*** Provided data ***

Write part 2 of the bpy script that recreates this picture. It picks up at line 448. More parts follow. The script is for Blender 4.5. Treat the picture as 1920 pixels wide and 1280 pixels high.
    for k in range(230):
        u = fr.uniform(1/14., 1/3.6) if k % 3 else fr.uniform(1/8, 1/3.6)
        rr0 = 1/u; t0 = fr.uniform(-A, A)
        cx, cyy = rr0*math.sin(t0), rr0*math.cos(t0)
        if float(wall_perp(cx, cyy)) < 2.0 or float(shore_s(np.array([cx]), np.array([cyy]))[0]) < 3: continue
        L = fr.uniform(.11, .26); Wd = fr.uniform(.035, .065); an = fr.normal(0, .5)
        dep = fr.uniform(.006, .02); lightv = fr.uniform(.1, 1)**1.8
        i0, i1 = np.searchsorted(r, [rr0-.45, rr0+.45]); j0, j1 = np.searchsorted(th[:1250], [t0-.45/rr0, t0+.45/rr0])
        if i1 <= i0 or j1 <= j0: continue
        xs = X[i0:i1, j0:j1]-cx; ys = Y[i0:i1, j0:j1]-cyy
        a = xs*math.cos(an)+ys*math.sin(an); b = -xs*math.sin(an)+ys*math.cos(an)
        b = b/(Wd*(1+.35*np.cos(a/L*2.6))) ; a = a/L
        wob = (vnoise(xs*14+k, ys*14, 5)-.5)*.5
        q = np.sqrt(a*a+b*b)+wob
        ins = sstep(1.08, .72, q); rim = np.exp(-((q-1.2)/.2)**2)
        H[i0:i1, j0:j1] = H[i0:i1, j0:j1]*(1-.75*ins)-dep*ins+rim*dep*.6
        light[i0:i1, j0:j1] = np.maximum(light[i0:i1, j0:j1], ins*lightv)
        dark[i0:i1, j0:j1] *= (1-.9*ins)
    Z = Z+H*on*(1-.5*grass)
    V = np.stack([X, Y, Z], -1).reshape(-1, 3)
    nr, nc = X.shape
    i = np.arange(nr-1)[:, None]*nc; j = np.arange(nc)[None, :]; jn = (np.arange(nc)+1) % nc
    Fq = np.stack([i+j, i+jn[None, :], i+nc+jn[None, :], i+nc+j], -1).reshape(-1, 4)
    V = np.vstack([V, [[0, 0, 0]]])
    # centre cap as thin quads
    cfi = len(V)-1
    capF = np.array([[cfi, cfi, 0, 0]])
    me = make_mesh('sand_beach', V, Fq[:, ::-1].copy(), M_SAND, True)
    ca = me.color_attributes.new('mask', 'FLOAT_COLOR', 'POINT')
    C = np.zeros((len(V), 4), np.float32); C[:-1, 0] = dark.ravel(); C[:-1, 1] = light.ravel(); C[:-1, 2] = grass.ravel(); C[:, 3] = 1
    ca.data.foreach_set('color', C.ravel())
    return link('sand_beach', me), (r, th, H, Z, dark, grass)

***

What to do: Please set down all the data word for word.

Full response:
Write part 2 of the bpy script that recreates this picture. It picks up at line 448. More parts follow. The script is for Blender 4.5. Treat the picture as 1920 pixels wide and 1280 pixels high.
    for k in range(230):
        u = fr.uniform(1/14., 1/3.6) if k % 3 else fr.uniform(1/8, 1/3.6)
        rr0 = 1/u; t0 = fr.uniform(-A, A)
        cx, cyy = rr0*math.sin(t0), rr0*math.cos(t0)
        if float(wall_perp(cx, cyy)) < 2.0 or float(shore_s(np.array([cx]), np.array([cyy]))[0]) < 3: continue
        L = fr.uniform(.11, .26); Wd = fr.uniform(.035, .065); an = fr.normal(0, .5)
        dep = fr.uniform(.006, .02); lightv = fr.uniform(.1, 1)**1.8
        i0, i1 = np.searchsorted(r, [rr0-.45, rr0+.45]); j0, j1 = np.searchsorted(th[:1250], [t0-.45/rr0, t0+.45/rr0])
        if i1 <= i0 or j1 <= j0: continue
        xs = X[i0:i1, j0:j1]-cx; ys = Y[i0:i1, j0:j1]-cyy
        a = xs*math.cos(an)+ys*math.sin(an); b = -xs*math.sin(an)+ys*math.cos(an)
        b = b/(Wd*(1+.35*np.cos(a/L*2.6))) ; a = a/L
        wob = (vnoise(xs*14+k, ys*14, 5)-.5)*.5
        q = np.sqrt(a*a+b*b)+wob
        ins = sstep(1.08, .72, q); rim = np.exp(-((q-1.2)/.2)**2)
        H[i0:i1, j0:j1] = H[i0:i1, j0:j1]*(1-.75*ins)-dep*ins+rim*dep*.6
        light[i0:i1, j0:j1] = np.maximum(light[i0:i1, j0:j1], ins*lightv)
        dark[i0:i1, j0:j1] *= (1-.9*ins)
    Z = Z+H*on*(1-.5*grass)
    V = np.stack([X, Y, Z], -1).reshape(-1, 3)
    nr, nc = X.shape
    i = np.arange(nr-1)[:, None]*nc; j = np.arange(nc)[None, :]; jn = (np.arange(nc)+1) % nc
    Fq = np.stack([i+j, i+jn[None, :], i+nc+jn[None, :], i+nc+j], -1).reshape(-1, 4)
    V = np.vstack([V, [[0, 0, 0]]])
    # centre cap as thin quads
    cfi = len(V)-1
    capF = np.array([[cfi, cfi, 0, 0]])
    me = make_mesh('sand_beach', V, Fq[:, ::-1].copy(), M_SAND, True)
    ca = me.color_attributes.new('mask', 'FLOAT_COLOR', 'POINT')
    C = np.zeros((len(V), 4), np.float32); C[:-1, 0] = dark.ravel(); C[:-1, 1] = light.ravel(); C[:-1, 2] = grass.ravel(); C[:, 3] = 1
    ca.data.foreach_set('color', C.ravel())
    return link('sand_beach', me), (r, th, H, Z, dark, grass)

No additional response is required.